Brown, Portman Troubled by New Chinese Import Duties on American-Made Automobiles

Ohio Senators Raise Concerns to U.S. Trade Representative Kirk Over New Duties, Which May Violate World Trade Organization (WTO) Rules

WASHINGTON, D.C.—Troubled by China’s recent decision to apply new anti-dumping duties on American-made automobiles imported from the United States, Ohio Senators Sherrod Brown and Rob Portman today sent a letter to United States Trade Representative (USTR) Ron Kirk asking him to investigate the new tariffs and to use all available tools to address the issue.

“If China’s flagrant currency manipulation and hoarding of rare earth materials wasn’t enough to hurt Ohio manufacturers, now comes the news that its government has decided to impose new, unwarranted tariffs on American-made automobiles,” said Brown, whose bipartisan legislation, the Currency Exchange Rate Oversight Reform Act of 2011, passed the Senate this fall. “Auto manufacturing is critical to Ohio’s economy, and our carmakers must be able to sell their vehicles freely around the world—and that includes China. Ambassador Kirk should investigate these new duties immediately and take action before our manufacturers suffer further harm.

“This new violation is yet another reminder that the many promises made regarding China’s entry to the World Trade Organization have not lived up to expectations,” Brown added.

“Ohio auto manufacturers should not be subjected to unfair tariffs imposed by China and deserve to compete on a level playing field,” said Portman, who initiated the first-ever legal case to be litigated and won against China before the World Trade Organization because of China's unfair treatment of U.S.-made auto parts.  “I hope that USTR will quickly work to resolve this dispute that will hurt Ohio jobs.”

“This decision to impose additional tariffs on U.S. automobiles has a direct impact on Ohio exports and jobs in our state,” wrote the senators. “Ohio is a powerhouse automobile and auto supplier manufacturer, exporting thousands of Ohio-manufactured vehicles every year to consumers around the world.”

Portman and Brown also reiterated their concerns—previously expressed to the USTR and to other agencies in the Obama Administration—regarding China’s other, possible trade violations. “Unfortunately, this is not our only area of concern with China’s trade policies.  We continue to be concerned by intellectual property violations in China, the Chinese government’s continued support for thousands of state-owned enterprises, the persistent problem of trans-shipment and mislabeling of products coming from China that evade U.S. customs duties, and the hoarding of rare earth minerals, among other areas.  Additionally, we believe that China is manipulating their currency to the detriment of American workers and exporters.”

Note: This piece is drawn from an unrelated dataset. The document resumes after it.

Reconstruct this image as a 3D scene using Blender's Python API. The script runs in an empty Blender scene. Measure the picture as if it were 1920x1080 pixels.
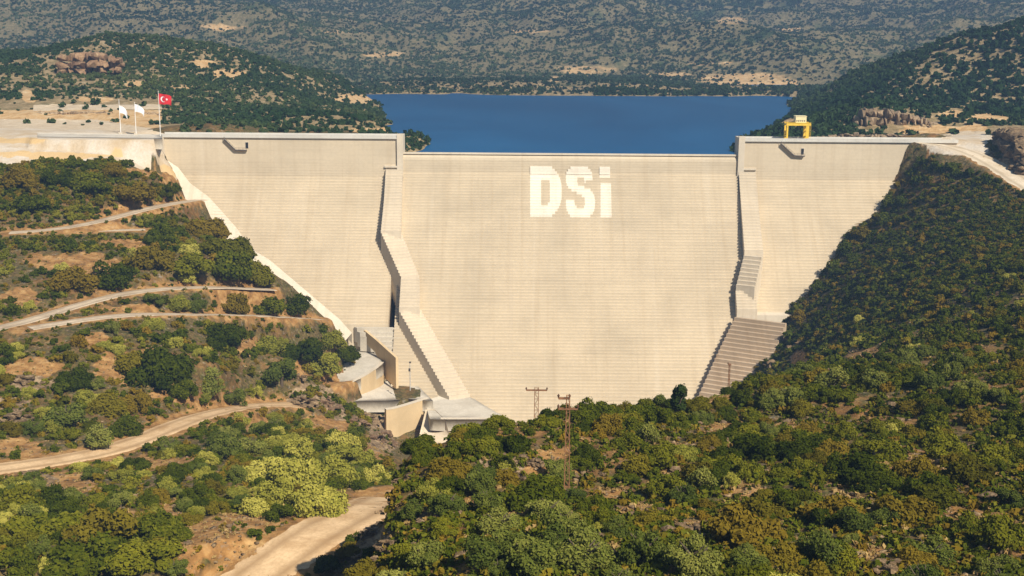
import bpy, bmesh, math, random
import numpy as np
from mathutils import Vector, Matrix

random.seed(7); RNG = np.random.default_rng(7)
scene = bpy.context.scene
COL = scene.collection
R = math.radians

# ------------------------------------------------------------------ camera
F = 2290.0                      # focal length in pixels of the 1920 wide photograph
CAM = np.array([0.0, 0.0, 188.0])
PITCH = math.atan(480.0 / F); ROLL = R(0.42)
_f = np.array([0, math.cos(PITCH), -math.sin(PITCH)])
_u0 = np.array([0, math.sin(PITCH), math.cos(PITCH)])
_r0 = np.array([1.0, 0, 0])
_r = math.cos(ROLL) * _r0 + math.sin(ROLL) * _u0
_u = math.cos(ROLL) * _u0 - math.sin(ROLL) * _r0
cam = bpy.data.objects.new('camera', bpy.data.cameras.new('camera')); COL.objects.link(cam)
cam.data.sensor_width = 36; cam.data.lens = 36 * F / 1920
cam.data.clip_start = 1; cam.data.clip_end = 12000
cam.matrix_world = Matrix(((_r[0], _u[0], -_f[0], 0), (_r[1], _u[1], -_f[1], 0), (_r[2], _u[2], -_f[2], CAM[2]), (0, 0, 0, 1)))
scene.camera = cam

def ray(px, py):
    return _f + (px - 960) / F * _r + (540 - py) / F * _u
def at_y(px, py, Y):            # the point a line of sight reaches at distance Y
    d = ray(px, py); return CAM + d * (Y / d[1])
def at_z(px, py, Z):
    d = ray(px, py); return CAM + d * ((Z - CAM[2]) / d[2])
def proj(p):
    v = np.asarray(p, float) - CAM
    w = v @ _f
    return np.stack([960 + F * (v @ _r) / w, 540 - F * (v @ _u) / w], -1)

# ------------------------------------------------------------------ dam planes
YD = 600.0; SL = 0.85; ST = 1.25
Z_TOP = 138.0; Z_SPILL = 129.3
ZS_WING, ZS_CHUTE, ZS_WALL = 117.0, 119.5, 127.0
WATER = 125.6
def face_y(z, zs):
    return YD - SL * max(0.0, zs - z)
def on_face(px, py, zs):
    d = ray(px, py)
    # upright part first
    t = YD / d[1]; p = CAM + d * t
    if p[2] >= zs: return p
    # Y = YD - SL*(zs - z)
    t = (YD - SL * (zs - CAM[2])) / (d[1] - SL * d[2])
    return CAM + d * t

# ------------------------------------------------------------------ object helpers
def link(name, me, mat=None, parent=None, smooth=False):
    o = bpy.data.objects.new(name, me); COL.objects.link(o)
    if mat is not None:
        for m in (mat if isinstance(mat, (list, tuple)) else [mat]): me.materials.append(m)
    if parent is not None: o.parent = parent
    if smooth: me.shade_smooth()
    return o
def tag(o, label=None, cat=None, group=None, kind=None):
    if label: o['label'] = label
    if cat: o['category'] = cat
    if group: o['group'] = group
    if kind: o['kind'] = kind
    return o
def empty(name, loc=(0, 0, 0), rz=0.0):
    o = bpy.data.objects.new(name, None); COL.objects.link(o)
    o.location = loc; o.rotation_euler = (0, 0, rz); o.empty_display_size = 0.5
    return o
def copy_tree(o, parent=None):
    c = o.copy(); COL.objects.link(c); c.parent = parent
    for ch in list(o.children): copy_tree(ch, c)
    return c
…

The full text of the letter is below.

Dear Ambassador Kirk,

 

We are troubled by China’s recent announcement that it will impose new antidumping duties on American automobiles entering China.  This unfounded decision by the Chinese government appears to lack justification and merit, especially given that China already imposes high tariffs and taxes on U.S. automobiles, severely limiting American auto sales in China.

 

Further, as we recognize the ten year anniversary of China’s entry into World Trade Organization (WTO) this week, we are particularly concerned that China is taking this step, which could violate China’s WTO commitments.

 

This decision to impose additional tariffs on U.S. automobiles has a direct impact on Ohio exports and jobs in our state.  Ohio is a powerhouse automobile and auto supplier manufacturer, exporting thousands of Ohio-manufactured vehicles every year to consumers around the world. 

 

Unfortunately, this is not our only area of concern with China’s trade policies.  We continue to be concerned by intellectual property violations in China, the Chinese government’s continued support for thousands of state-owned enterprises, the persistent problem of trans-shipment and mislabeling of products coming from China that evade U.S. customs duties, and the hoarding of rare earth minerals, among other areas.  Additionally, we believe that China is manipulating their currency to the detriment of American workers and exporters.

 

We recognize China’s vital role as a U.S. export market.  In fact, over $2.2 billion of Ohio goods were exported to China last year, making it Ohio’s third largest export destination.  We understand China’s emergent role in the global marketplace, but China must compete fairly and play by the rules. 

 

We ask you to closely review the new Chinese tariffs and to use all available tools to address this important issue.

 

Thank you for your attention to this matter.